We are learning to love– it is our calling and destiny. There are no “accidents” or misaligned ‘drop-outs’ here. We step into our classroom, and the Teacher and Comforter begins His instruction. Many things will strike you as diabolical. Deep inside us we have simply no idea of how “this” will turn out for good. And you’d be right. But the power of God steps in, and “all is well”.
Corrie ten Boom– Writer, speaker, Christian
Corrie Ten Boom was a Dutch Christian.
After her release from a Nazi concentration camp, she began traveling the world and speaking to any who would have her. The needs of postwar Europe were desperate. She traveled as an evangelist telling people who Jesus is and spoke about His redemption. She gave many people hope.
Through her travels she came in contact with a few of the guards that had been a part of the Nazi regime and had to practice forgiveness that only Jesus can bring. The first encounter with one of her previous jailers proved to be most difficult.
Here is an excerpt from her book, “The Hiding Place”.
“It was a church service in Munich that I saw him, the former S.S. man who had stood guard at the shower room door in the processing center at Ravensbruck. He was the first of our actual jailers that I had seen since that time. And suddenly it was all there – the roomful of mocking men, the heaps of clothing, Betsie’s pain-blanched face.
He came up to me as the church was emptying, beaming and bowing. “How grateful I am for your message, Fraulein,” he said. “To think that, as you say, He has washed my sins away!” His hand was thrust out to shake mine. And I, who had preached so often to the people in Bloemendaal the need to forgive, kept my hand at my side.
Even as the angry, vengeful thoughts boiled through me, I saw the sin of them. Jesus Christ had died for this man; was I going to ask for more? Lord Jesus, I prayed, forgive me and help me to forgive him.
I tried to smile, I struggled to raise my hand. I could not. I felt nothing, not the slightest spark of warmth or charity. And so again I breathed a silent prayer. Jesus, I cannot forgive him. Give me Your forgiveness.
She then took his hand and the most incredible thing happened.
From my shoulder along my arm and through my hand a current seemed to pass from me to him, while into my heart sprang a love for this stranger that almost overwhelmed me.
And so I discovered that it is not on our forgiveness any more than on our goodness that the world’s healing hinges, but on His. When He tells us to love our enemies, He gives, along with the command, the love itself.”
Corrie’s Wisdom for Us
There is no pit so deep, that God’s love is not deeper still.
Forgiveness is an act of the will, and the will can function regardless of the temperature of the heart.
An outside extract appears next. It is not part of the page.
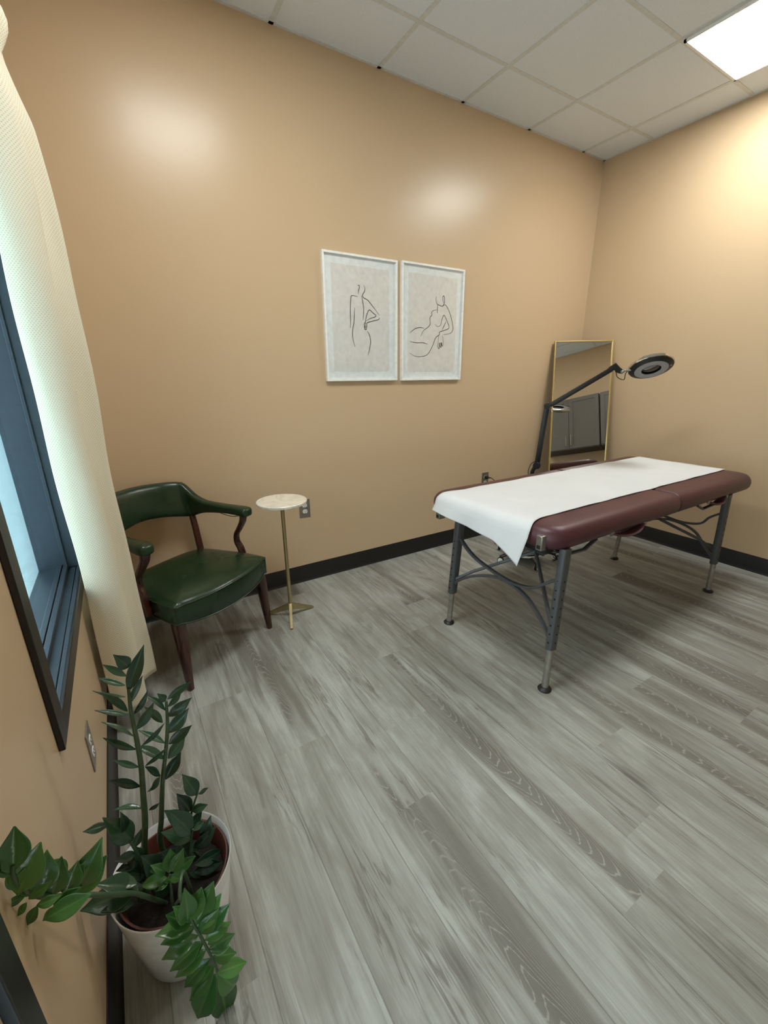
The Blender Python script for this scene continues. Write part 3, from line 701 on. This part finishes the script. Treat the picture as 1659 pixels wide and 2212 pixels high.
# ---------------------------------------------------------------- massage table
TX0, TX1, TXS, TY0, TY1 = 1.606, 3.590, 2.652, -1.568, -0.752
ZB, ZT = 0.650, 0.748
def skew(x, y):           # the left end is cut slightly askew
    return x+0.032*max(0, min(1, (TXS-x)/(TXS-TX0)))**3*max(0, min(1, (TY1-y)/(TY1-TY0)))
def cushion(x0, x1, r0, r1, mbout):
    """upholstered panel: r0/r1 plan corner radius at each end"""
    prof = [(0.030, ZB), (0.012, ZB+0.004), (0.003, ZB+0.018), (0.0, ZB+0.040), (0.003, ZB+0.060), (0.012, ZB+0.078), (0.027, ZB+0.091), (0.048, ZT-0.001), (0.09, ZT+0.002), (0.16, ZT+0.003)]
    rings = []
    for ins, z in prof:
        i0 = ins if r0 > 0.03 else ins*0.28; i1 = ins if r1 > 0.03 else ins*0.28
        xa, xb, ya, yb = x0+i0, x1-i1, TY0+ins, TY1-ins; out = []
        for (cx, cy, sx, sy, rr) in ((xb, yb, 1, 1, r1), (xa, yb, -1, 1, r0), (xa, ya, -1, -1, r0), (xb, ya, 1, -1, r1)):
            R = max(rr-ins*0.6, 0.006); cx2, cy2 = cx-sx*R, cy-sy*R
            a0 = {(1, 1): 0, (-1, 1): 90, (-1, -1): 180, (1, -1): 270}[(sx, sy)]
            for k in range(7):
                th = math.radians(a0+90*k/6); px_, py_ = cx2+R*math.cos(th), cy2+R*math.sin(th); out.append(Vector((skew(px_, py_), py_, z)))
        rings.append(out)
    mbout.rings(rings)
def massage_table():
    t = thing('massage_table', 'folding massage table with maroon vinyl top and grey metal legs', 'table', ((TX0+TX1)/2, (TY0+TY1)/2, 0))
    for x0, x1, r0, r1 in ((TX0, TXS-0.001, 0.100, 0.012), (TXS+0.001, TX1, 0.012, 0.085)):
        mb = MB(); cushion(x0, x1, r0, r1, mb); obj('cushion', mb, MAROON, t, sharp=0)
        obj('underframe', MB().box(x0+0.045, x1-0.045 if r1 > 0.03 else x1-0.01, TY0+0.05, TY1-0.05, ZB-0.018, ZB+0.02), BLACK, t)
    def leg(foot, top):
        f, tp = Vector(foot), Vector(top); d = (tp-f).normalized(); q = lambda z: f+d*((z-f.z)/d.z)
        lg = obj('leg', MB().sweep([q(0.200), q(0.42), q(0.655)], [0.0185, 0.0185, 0.0185], [0.024, 0.024, 0.026], n=16, up=(1, 0, 0), sq=3.5), LEGGREY, t)
        ex = MB().sweep([q(0.012), q(0.05), q(0.21)], [0.0150, 0.0148, 0.0148], n=18)
        for z in (0.055, 0.10, 0.145): ex.sweep([q(z), q(z+0.002)], 0.0153, n=18)
        obj('extension_tube', ex, TUBEAL, lg)
        obj('foot_cap', MB().lathe(q(0.0), [(0.029, 0), (0.030, 0.005), (0.026, 0.010), (0.018, 0.016)], 24), BLACK, lg)
        for i in range(8):
            p = q(0.235+0.040*i); s = -1 if f.x < 2.5 else 1; n_ = Vector((s, 0, 0))
            obj('adjusting_hole', MB().lathe(p+n_*0.0238, [(0.0045, 0), (0.0045, 0.0008)], 10, tuple(n_)), HOLE, lg)
            if f.y < -1.2: obj('adjusting_hole', MB().lathe(p+Vector((0, -0.0183, 0)), [(0.0045, 0), (0.0045, 0.0008)], 10, (0, -1, 0)), HOLE, lg)
    def endframe(xf, xt, yf0, yt0, yf1, yt1, inward):
        """far leg yf0 -> yt0, near leg yf1 -> yt1"""
        leg((xf, yf0, 0), (xt, yt0, 0.655)); leg((xf+0.01, yf1, 0), (xt+(0.075 if inward > 0 else -0.02), yt1, 0.655))
        nx_ = (0.075 if inward > 0 else -0.02)
        class Z_(float): pass
        def XY(y, z):
            t_ = (yf0-y)/(yf0-yf1); return xf+0.01*t_+(xt-xf)*z/0.655+(nx_+0.0)*t_*(z/0.655)
        ys, ye = yf0-0.04, yf1+0.03
        a1 = catmull([(XY(y, z), y, z) for y, z in ((ys, 0.560), (ys-0.025, 0.515), (ys-0.11, 0.460), (ys-0.24, 0.425), (ys-0.36, 0.412), (ys-0.46, 0.432), (ye+0.05, 0.485), (ye-0.005, 0.528))], 6)
        obj('curved_brace', MB().sweep(a1, [0.007]*len(a1), [0.0115]*len(a1), n=10, up=(1, 0, 0), sq=3), LEGGREY, t)
        a2 = catmull([(XY(y, z), y, z) for y, z in ((ys+0.01, 0.262), (ys-0.02, 0.292), (ys-0.09, 0.340), (ys-0.17, 0.378), (ys-0.27, 0.405), (ys-0.37, 0.398), (ys-0.45, 0.365), (ye+0.05, 0.300), (ye-0.008, 0.235))], 6)
        obj('curved_brace', MB().sweep(a2, [0.007]*len(a2), [0.0115]*len(a2), n=10, up=(1, 0, 0), sq=3), LEGGREY, t)
        yc = (yf0+yf1)/2; cxx = xf+inward*0.27; cp = Vector((cxx, yc, 0.495))
        for y, z in ((yf0-0.035, 0.290), (yf1+0.02, 0.285)):
            mid = Vector((XY(y, z)+inward*0.05, y+(yc-y)*0.25, z+0.06))
            obj('fold_brace', MB().sweep([Vector((XY(y, z), y, z)), mid, cp], [0.0085, 0.0085, 0.0085], [0.0085]*3, n=10, up=(1, 0, 0), sq=3), LEGGREY, t)
        obj('fold_brace', MB().sweep([cp-Vector((0, 0.05, 0)), cp+Vector((0, 0.05, 0))], 0.009, n=10).sweep([cp, Vector((cxx+inward*0.26, yc, 0.640))], [0.007]*2, [0.012]*2, n=10, up=(0, 1, 0), sq=3), LEGGREY, t)
        return cp
    c1 = endframe(1.647, 1.655, -0.940, -0.985, -1.590, -1.555, 1)
    c2 = endframe(3.290, 3.295, -0.932, -0.965, -1.556, -1.545, -1)
    xm = TXS
    for s in (-1, 1):
        cb = catmull([c1+Vector((0, s*0.05, 0)), Vector((2.2, -1.27+s*0.13, 0.555)), Vector((xm, -1.20+s*0.22, 0.628))], 8)
        obj('cable', MB().sweep(cb, 0.0018, n=6), CABLEM, t)
        cb = catmull([c2+Vector((0, s*0.05, 0)), Vector((2.95, -1.25+s*0.13, 0.57)), Vector((xm, -1.20+s*0.22, 0.628))], 8)
        obj('cable', MB().sweep(cb, 0.0018, n=6), CABLEM, t)
    # carry handles and metal clips under the near edge
    for xa, xb in ((2.06, 2.33), (3.00, 3.22)):
        yy = TY0+0.022
        pts = catmull([(xa, yy, ZB+0.010), (xa+0.03, yy-0.006, ZB-0.006), ((xa+xb)/2-0.03, yy-0.008, ZB-0.022), ((xa+xb)/2+0.05, yy-0.008, ZB-0.024), (xb-0.03, yy-0.006, ZB-0.010), (xb, yy, ZB+0.012)], 6)
        n = len(pts); hd = obj('carry_handle', MB().sweep(pts, [0.006]*n, [0.012+0.014*math.sin(PI*i/(n-1)) for i in range(n)], n=12, up=(0, 1, 0), sq=2.5), MAROON, t)
        for x in (xa, xb):
            obj('handle_clip', MB().obox((x, yy-0.012, ZB+0.008), (1, 0, 0), (0, 1, 0), (0, 0, 1), 0.013, 0.004, 0.014).lathe((x, yy-0.016, ZB+0.010), [(0.004, 0), (0.003, 0.003)], 10, (0, -1, 0)), STEEL, hd, bevel=0.001)
    # fold hinge levers near the legs
    for xx, yy in ((1.80, -1.52), (3.16, -1.52), (1.80, -0.86)):
        s = 1 if xx < 2.5 else -1
        obj('lever', MB().sweep([(xx-0.10*s, yy, ZB-0.01), (xx, yy-0.005, ZB-0.045), (xx+0.12*s, yy, ZB-0.055), (xx+0.20*s, yy, ZB-0.02)], [0.006]*4, [0.010]*4, n=8, up=(0, 1, 0), sq=3), LEGGREY, t)
    for y, dz in ((-1.500, 0.036), (-0.866, 0.0)):     # steel sockets on the left end for a head rest
        e = skew(TX0, y)
        hb = obj('headrest_socket', MB().box(e-0.012, e+0.030, y-0.015, y+0.015, ZB-0.036+dz, ZB+0.030+dz), STEEL, t, bevel=0.004)
        obj('socket_hole', MB().box(e-0.0125, e-0.0115, y-0.009, y+0.009, ZB-0.028+dz, ZB-0.012+dz), HOLE, hb)
massage_table()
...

It is not my ability, but my response to God’s ability, that counts.
When a train goes through a tunnel and it gets dark, you don’t throw away the ticket and jump off. You sit still and trust the engineer.
Faith is like radar that sees through the fog-the reality of things at a distance that the human eye cannot see.
Trying to do the Lord’s work in your own strength is the most confusing, exhausting, and tedious of all work. But when you are filled with the Holy Spirit, then the ministry of Jesus just flows out of you.
For her efforts to hide Jews from arrest and deportation during the German occupation of the Netherlands, Corrie ten Boom (1892-1983) received recognition from the Yad Vashem Remembrance Authority as one of the “Righteous Among the Nations” on December 12, 1967.